(Challenge): Repeat the whole of the data, keeping every detail the same.
^^^^^^^^
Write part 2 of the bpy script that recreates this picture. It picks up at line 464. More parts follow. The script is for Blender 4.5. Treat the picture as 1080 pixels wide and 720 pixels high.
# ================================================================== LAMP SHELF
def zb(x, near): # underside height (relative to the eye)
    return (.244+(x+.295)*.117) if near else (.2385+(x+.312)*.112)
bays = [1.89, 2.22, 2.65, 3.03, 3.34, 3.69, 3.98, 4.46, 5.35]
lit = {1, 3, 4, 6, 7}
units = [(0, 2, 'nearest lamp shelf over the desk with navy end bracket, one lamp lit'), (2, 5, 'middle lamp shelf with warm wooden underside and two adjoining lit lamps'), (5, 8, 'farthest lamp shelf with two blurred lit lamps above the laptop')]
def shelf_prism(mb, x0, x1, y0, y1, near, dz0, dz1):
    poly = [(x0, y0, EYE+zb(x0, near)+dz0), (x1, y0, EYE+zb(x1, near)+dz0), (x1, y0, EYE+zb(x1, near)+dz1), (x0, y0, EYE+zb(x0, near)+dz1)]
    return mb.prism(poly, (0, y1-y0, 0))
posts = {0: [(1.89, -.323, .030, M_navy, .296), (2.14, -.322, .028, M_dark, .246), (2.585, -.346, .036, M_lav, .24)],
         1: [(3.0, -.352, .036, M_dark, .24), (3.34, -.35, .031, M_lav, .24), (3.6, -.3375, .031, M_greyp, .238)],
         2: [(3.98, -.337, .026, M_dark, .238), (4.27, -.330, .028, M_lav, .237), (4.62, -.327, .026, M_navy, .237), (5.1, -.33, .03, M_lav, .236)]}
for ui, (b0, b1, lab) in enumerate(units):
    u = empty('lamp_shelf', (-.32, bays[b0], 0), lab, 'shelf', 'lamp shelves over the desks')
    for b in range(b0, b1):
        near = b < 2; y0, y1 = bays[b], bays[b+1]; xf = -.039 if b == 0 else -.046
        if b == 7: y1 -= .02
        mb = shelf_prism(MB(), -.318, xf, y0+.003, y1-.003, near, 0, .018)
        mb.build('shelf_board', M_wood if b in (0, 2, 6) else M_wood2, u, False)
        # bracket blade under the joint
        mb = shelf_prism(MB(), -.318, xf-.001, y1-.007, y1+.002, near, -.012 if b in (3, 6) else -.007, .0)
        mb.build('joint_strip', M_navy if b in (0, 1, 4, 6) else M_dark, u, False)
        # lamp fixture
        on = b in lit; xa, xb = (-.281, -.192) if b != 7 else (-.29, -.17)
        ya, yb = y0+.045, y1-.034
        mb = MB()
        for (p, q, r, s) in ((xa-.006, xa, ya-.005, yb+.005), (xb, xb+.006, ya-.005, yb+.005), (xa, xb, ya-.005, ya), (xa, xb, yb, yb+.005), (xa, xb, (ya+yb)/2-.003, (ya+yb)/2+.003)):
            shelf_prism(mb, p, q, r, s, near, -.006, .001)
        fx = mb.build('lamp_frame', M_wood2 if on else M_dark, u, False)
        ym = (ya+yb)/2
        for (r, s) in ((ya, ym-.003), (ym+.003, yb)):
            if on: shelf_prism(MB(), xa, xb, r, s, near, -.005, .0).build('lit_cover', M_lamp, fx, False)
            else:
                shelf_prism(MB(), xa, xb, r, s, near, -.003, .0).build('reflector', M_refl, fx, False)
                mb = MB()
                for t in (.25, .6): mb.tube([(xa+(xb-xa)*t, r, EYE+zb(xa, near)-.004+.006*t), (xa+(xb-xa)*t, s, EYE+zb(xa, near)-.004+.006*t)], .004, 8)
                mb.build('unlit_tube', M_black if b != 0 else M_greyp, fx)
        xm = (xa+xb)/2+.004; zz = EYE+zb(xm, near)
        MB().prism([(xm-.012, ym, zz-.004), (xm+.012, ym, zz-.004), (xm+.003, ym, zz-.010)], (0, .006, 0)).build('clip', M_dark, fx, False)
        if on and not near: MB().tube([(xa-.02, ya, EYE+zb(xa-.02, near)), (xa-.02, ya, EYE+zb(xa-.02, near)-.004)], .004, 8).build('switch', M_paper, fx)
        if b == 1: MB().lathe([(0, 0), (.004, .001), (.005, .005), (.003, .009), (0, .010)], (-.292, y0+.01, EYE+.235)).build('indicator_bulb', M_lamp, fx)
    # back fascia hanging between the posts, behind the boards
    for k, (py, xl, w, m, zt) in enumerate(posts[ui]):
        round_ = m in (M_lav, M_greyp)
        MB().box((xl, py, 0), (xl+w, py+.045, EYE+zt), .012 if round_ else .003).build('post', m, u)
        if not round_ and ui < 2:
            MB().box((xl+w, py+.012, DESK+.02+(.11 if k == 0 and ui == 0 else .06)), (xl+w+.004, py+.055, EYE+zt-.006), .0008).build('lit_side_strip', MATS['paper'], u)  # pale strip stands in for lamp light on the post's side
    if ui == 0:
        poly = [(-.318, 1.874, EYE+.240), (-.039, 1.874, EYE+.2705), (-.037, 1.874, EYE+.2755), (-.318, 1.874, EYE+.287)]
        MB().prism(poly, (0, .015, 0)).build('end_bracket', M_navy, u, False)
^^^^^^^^
(Solution to the exercise):
Write part 2 of the bpy script that recreates this picture. It picks up at line 464. More parts follow. The script is for Blender 4.5. Treat the picture as 1080 pixels wide and 720 pixels high.
# ================================================================== LAMP SHELF
def zb(x, near): # underside height (relative to the eye)
    return (.244+(x+.295)*.117) if near else (.2385+(x+.312)*.112)
bays = [1.89, 2.22, 2.65, 3.03, 3.34, 3.69, 3.98, 4.46, 5.35]
lit = {1, 3, 4, 6, 7}
units = [(0, 2, 'nearest lamp shelf over the desk with navy end bracket, one lamp lit'), (2, 5, 'middle lamp shelf with warm wooden underside and two adjoining lit lamps'), (5, 8, 'farthest lamp shelf with two blurred lit lamps above the laptop')]
def shelf_prism(mb, x0, x1, y0, y1, near, dz0, dz1):
    poly = [(x0, y0, EYE+zb(x0, near)+dz0), (x1, y0, EYE+zb(x1, near)+dz0), (x1, y0, EYE+zb(x1, near)+dz1), (x0, y0, EYE+zb(x0, near)+dz1)]
    return mb.prism(poly, (0, y1-y0, 0))
posts = {0: [(1.89, -.323, .030, M_navy, .296), (2.14, -.322, .028, M_dark, .246), (2.585, -.346, .036, M_lav, .24)],
         1: [(3.0, -.352, .036, M_dark, .24), (3.34, -.35, .031, M_lav, .24), (3.6, -.3375, .031, M_greyp, .238)],
         2: [(3.98, -.337, .026, M_dark, .238), (4.27, -.330, .028, M_lav, .237), (4.62, -.327, .026, M_navy, .237), (5.1, -.33, .03, M_lav, .236)]}
for ui, (b0, b1, lab) in enumerate(units):
    u = empty('lamp_shelf', (-.32, bays[b0], 0), lab, 'shelf', 'lamp shelves over the desks')
    for b in range(b0, b1):
        near = b < 2; y0, y1 = bays[b], bays[b+1]; xf = -.039 if b == 0 else -.046
        if b == 7: y1 -= .02
        mb = shelf_prism(MB(), -.318, xf, y0+.003, y1-.003, near, 0, .018)
        mb.build('shelf_board', M_wood if b in (0, 2, 6) else M_wood2, u, False)
        # bracket blade under the joint
        mb = shelf_prism(MB(), -.318, xf-.001, y1-.007, y1+.002, near, -.012 if b in (3, 6) else -.007, .0)
        mb.build('joint_strip', M_navy if b in (0, 1, 4, 6) else M_dark, u, False)
        # lamp fixture
        on = b in lit; xa, xb = (-.281, -.192) if b != 7 else (-.29, -.17)
        ya, yb = y0+.045, y1-.034
        mb = MB()
        for (p, q, r, s) in ((xa-.006, xa, ya-.005, yb+.005), (xb, xb+.006, ya-.005, yb+.005), (xa, xb, ya-.005, ya), (xa, xb, yb, yb+.005), (xa, xb, (ya+yb)/2-.003, (ya+yb)/2+.003)):
            shelf_prism(mb, p, q, r, s, near, -.006, .001)
        fx = mb.build('lamp_frame', M_wood2 if on else M_dark, u, False)
        ym = (ya+yb)/2
        for (r, s) in ((ya, ym-.003), (ym+.003, yb)):
            if on: shelf_prism(MB(), xa, xb, r, s, near, -.005, .0).build('lit_cover', M_lamp, fx, False)
            else:
                shelf_prism(MB(), xa, xb, r, s, near, -.003, .0).build('reflector', M_refl, fx, False)
                mb = MB()
                for t in (.25, .6): mb.tube([(xa+(xb-xa)*t, r, EYE+zb(xa, near)-.004+.006*t), (xa+(xb-xa)*t, s, EYE+zb(xa, near)-.004+.006*t)], .004, 8)
                mb.build('unlit_tube', M_black if b != 0 else M_greyp, fx)
        xm = (xa+xb)/2+.004; zz = EYE+zb(xm, near)
        MB().prism([(xm-.012, ym, zz-.004), (xm+.012, ym, zz-.004), (xm+.003, ym, zz-.010)], (0, .006, 0)).build('clip', M_dark, fx, False)
        if on and not near: MB().tube([(xa-.02, ya, EYE+zb(xa-.02, near)), (xa-.02, ya, EYE+zb(xa-.02, near)-.004)], .004, 8).build('switch', M_paper, fx)
        if b == 1: MB().lathe([(0, 0), (.004, .001), (.005, .005), (.003, .009), (0, .010)], (-.292, y0+.01, EYE+.235)).build('indicator_bulb', M_lamp, fx)
    # back fascia hanging between the posts, behind the boards
    for k, (py, xl, w, m, zt) in enumerate(posts[ui]):
        round_ = m in (M_lav, M_greyp)
        MB().box((xl, py, 0), (xl+w, py+.045, EYE+zt), .012 if round_ else .003).build('post', m, u)
        if not round_ and ui < 2:
            MB().box((xl+w, py+.012, DESK+.02+(.11 if k == 0 and ui == 0 else .06)), (xl+w+.004, py+.055, EYE+zt-.006), .0008).build('lit_side_strip', MATS['paper'], u)  # pale strip stands in for lamp light on the post's side
    if ui == 0:
        poly = [(-.318, 1.874, EYE+.240), (-.039, 1.874, EYE+.2705), (-.037, 1.874, EYE+.2755), (-.318, 1.874, EYE+.287)]
        MB().prism(poly, (0, .015, 0)).build('end_bracket', M_navy, u, False)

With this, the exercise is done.